Causal KL: Evaluating Causal Discovery
Rodney T. O'Donnell, Kevin B. Korb, Lloyd Allison

TL;DR
This paper introduces Causal KL, an augmented divergence metric that better evaluates causal discovery models by considering causal relationships, addressing limitations of traditional metrics like edit distance and KL divergence.
Contribution
The paper proposes Causal KL, a new metric that incorporates causal relationships to improve the evaluation of causal discovery models over existing metrics.
Findings
Causal KL effectively distinguishes between models with different causal claims.
Causal KL performs well in practical evaluations.
The augmented metric improves model assessment accuracy.
Abstract
The two most commonly used criteria for assessing causal model discovery with artificial data are edit-distance and Kullback-Leibler divergence, measured from the true model to the learned model.
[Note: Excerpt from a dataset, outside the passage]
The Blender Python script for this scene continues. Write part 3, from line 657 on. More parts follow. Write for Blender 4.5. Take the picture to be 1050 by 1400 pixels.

Both of these metrics maximally reward the true model. However, we argue that they are both insufficiently discriminating in judging the relative merits of false models. Edit distance, for example, fails to distinguish between strong and weak probabilistic dependencies. KL divergence, on the other hand, rewards equally all statistically equivalent models, regardless of their different causal claims. We propose an augmented KL divergence, which we call Causal KL (CKL), which takes into account causal relationships which distinguish between observationally equivalent models. Results are presented for three variants of CKL, showing that Causal KL works well in practice.